-------- SOURCE MATERIAL --------

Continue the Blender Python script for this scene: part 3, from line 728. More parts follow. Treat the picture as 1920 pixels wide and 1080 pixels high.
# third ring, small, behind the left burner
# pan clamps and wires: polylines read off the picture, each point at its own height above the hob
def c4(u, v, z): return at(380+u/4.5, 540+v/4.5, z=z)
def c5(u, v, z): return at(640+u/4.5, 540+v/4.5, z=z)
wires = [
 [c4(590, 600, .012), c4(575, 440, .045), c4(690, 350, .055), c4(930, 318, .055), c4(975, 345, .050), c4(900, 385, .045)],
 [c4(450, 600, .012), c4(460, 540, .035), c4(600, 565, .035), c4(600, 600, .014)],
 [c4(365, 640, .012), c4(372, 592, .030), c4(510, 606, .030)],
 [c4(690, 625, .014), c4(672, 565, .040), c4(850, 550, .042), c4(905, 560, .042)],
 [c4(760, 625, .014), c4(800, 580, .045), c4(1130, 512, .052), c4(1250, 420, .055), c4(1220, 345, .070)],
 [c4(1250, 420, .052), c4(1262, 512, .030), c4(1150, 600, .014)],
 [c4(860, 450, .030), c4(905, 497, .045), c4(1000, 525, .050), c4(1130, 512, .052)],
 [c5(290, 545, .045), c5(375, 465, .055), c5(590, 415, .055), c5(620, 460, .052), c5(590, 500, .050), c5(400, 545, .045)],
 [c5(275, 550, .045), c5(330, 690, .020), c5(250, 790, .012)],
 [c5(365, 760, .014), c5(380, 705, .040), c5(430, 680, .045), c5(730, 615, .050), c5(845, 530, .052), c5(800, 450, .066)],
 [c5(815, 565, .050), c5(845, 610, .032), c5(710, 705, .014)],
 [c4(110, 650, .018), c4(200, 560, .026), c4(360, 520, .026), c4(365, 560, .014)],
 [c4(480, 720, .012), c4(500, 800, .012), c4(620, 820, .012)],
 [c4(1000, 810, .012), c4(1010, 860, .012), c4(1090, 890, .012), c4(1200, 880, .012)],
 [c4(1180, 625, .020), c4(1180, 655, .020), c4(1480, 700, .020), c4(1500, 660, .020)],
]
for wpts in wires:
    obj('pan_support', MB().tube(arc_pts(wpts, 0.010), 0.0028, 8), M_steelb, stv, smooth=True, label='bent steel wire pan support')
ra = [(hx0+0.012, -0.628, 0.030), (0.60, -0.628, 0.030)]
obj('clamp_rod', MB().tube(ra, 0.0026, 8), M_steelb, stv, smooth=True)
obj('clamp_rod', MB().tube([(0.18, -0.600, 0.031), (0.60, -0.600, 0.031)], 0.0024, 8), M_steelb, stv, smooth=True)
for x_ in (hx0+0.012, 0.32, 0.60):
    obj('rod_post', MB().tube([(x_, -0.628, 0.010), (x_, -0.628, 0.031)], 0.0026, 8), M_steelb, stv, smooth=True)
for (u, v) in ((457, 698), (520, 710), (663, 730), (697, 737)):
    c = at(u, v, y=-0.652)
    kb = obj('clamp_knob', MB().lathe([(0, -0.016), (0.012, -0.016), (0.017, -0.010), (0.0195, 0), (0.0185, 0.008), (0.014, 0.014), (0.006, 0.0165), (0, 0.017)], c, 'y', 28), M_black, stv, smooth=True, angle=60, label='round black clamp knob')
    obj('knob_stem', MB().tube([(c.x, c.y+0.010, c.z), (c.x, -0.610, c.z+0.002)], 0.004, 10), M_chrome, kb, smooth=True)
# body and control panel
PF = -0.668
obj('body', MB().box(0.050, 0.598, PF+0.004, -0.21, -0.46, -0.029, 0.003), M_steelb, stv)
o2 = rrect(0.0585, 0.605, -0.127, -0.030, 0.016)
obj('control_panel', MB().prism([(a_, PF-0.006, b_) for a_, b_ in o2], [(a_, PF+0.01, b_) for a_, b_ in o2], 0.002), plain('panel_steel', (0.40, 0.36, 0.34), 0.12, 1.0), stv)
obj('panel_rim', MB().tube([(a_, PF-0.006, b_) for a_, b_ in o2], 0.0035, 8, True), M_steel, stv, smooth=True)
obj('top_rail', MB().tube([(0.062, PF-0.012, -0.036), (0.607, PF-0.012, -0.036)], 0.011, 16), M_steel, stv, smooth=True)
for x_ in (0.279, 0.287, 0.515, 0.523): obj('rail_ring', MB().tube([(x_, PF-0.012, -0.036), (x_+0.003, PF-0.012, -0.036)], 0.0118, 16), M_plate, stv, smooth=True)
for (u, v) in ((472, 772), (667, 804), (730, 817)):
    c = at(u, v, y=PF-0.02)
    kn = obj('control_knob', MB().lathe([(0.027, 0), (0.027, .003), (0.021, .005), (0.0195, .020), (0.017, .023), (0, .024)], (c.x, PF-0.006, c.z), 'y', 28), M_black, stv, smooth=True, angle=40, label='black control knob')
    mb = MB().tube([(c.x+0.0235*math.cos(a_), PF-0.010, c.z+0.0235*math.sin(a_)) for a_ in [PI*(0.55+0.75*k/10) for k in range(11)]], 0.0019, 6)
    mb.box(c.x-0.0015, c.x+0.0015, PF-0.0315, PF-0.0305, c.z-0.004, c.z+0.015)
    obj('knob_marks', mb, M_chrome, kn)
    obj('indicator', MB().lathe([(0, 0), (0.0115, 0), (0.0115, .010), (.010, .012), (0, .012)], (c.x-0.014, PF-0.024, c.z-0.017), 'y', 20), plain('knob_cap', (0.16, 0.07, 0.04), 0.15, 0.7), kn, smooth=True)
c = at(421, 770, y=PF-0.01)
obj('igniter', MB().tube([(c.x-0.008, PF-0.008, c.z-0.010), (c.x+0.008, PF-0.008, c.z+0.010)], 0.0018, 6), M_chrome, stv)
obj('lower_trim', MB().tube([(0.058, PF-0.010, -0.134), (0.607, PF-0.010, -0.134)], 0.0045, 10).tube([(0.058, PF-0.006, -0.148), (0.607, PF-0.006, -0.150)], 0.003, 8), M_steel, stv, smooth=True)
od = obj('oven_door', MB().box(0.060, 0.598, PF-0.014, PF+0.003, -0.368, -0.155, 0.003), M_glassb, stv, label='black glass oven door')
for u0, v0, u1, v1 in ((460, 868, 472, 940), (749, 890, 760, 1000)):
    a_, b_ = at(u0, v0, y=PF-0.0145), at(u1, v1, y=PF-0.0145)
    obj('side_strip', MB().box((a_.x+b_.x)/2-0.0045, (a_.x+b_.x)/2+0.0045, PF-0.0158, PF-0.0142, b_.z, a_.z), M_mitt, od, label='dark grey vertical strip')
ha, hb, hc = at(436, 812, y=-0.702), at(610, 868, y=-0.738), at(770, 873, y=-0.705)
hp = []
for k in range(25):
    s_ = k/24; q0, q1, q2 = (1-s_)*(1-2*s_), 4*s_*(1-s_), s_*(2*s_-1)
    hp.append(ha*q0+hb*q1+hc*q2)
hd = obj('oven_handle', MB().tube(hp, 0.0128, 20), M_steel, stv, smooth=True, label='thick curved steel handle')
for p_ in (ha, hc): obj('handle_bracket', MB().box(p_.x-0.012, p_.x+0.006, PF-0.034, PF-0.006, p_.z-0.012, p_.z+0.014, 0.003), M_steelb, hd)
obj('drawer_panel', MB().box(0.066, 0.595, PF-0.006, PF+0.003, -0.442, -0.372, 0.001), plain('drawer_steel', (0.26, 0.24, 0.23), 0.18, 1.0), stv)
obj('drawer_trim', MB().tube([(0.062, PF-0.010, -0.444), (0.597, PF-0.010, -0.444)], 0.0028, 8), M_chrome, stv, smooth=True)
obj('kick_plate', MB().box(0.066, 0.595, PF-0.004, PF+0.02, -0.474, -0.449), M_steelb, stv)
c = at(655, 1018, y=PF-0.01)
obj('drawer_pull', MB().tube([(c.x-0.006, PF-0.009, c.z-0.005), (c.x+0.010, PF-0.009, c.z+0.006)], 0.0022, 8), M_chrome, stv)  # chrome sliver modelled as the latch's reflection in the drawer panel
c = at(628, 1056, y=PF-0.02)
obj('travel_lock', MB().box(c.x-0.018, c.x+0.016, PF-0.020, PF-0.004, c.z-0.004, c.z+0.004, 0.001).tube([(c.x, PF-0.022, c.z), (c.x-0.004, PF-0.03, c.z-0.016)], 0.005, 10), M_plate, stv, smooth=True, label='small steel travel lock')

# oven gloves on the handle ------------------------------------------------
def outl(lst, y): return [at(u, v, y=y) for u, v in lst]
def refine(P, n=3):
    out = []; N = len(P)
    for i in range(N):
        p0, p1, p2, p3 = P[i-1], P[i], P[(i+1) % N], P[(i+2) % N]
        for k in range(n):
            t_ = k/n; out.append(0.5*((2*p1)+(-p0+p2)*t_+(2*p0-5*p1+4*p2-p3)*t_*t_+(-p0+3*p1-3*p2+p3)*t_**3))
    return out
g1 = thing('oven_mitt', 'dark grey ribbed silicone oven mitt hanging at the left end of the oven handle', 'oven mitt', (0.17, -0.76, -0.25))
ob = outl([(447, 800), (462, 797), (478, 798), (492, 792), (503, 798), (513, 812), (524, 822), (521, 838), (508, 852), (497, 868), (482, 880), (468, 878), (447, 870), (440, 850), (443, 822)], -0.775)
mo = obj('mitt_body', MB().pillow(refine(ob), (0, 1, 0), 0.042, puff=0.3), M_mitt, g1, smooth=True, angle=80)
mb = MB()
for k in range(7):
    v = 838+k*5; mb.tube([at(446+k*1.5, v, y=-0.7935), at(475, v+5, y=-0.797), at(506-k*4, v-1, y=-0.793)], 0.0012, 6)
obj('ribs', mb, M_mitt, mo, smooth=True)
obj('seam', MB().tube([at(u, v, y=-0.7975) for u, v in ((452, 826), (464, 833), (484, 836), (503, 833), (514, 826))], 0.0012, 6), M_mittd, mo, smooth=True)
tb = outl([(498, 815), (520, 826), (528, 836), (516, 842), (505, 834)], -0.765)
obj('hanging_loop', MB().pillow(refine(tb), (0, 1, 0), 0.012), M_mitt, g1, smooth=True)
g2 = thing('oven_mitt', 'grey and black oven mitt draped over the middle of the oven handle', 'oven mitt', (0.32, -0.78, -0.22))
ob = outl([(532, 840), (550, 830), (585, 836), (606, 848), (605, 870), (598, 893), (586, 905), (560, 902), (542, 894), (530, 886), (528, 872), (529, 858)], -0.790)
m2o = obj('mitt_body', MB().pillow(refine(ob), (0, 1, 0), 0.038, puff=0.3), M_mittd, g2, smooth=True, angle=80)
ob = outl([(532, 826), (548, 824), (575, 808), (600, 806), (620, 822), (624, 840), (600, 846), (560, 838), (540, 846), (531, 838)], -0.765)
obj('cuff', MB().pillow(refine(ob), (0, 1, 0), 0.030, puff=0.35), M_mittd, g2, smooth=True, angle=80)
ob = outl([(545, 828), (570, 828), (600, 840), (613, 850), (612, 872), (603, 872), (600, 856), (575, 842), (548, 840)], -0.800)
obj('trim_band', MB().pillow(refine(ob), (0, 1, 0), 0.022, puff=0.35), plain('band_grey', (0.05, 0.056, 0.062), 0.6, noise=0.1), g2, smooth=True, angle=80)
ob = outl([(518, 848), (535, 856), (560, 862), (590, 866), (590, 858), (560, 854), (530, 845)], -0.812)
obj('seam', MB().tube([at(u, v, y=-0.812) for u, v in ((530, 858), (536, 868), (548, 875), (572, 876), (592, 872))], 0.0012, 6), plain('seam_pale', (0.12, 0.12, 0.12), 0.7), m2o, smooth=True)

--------

*PROBLEM DESCRIPTION:* Collect, from the material above, every line containing the word "picture".

*TASK OUTPUT:*
Continue the Blender Python script for this scene: part 3, from line 728. More parts follow. Treat the picture as 1920 pixels wide and 1080 pixels high.
# pan clamps and wires: polylines read off the picture, each point at its own height above the hob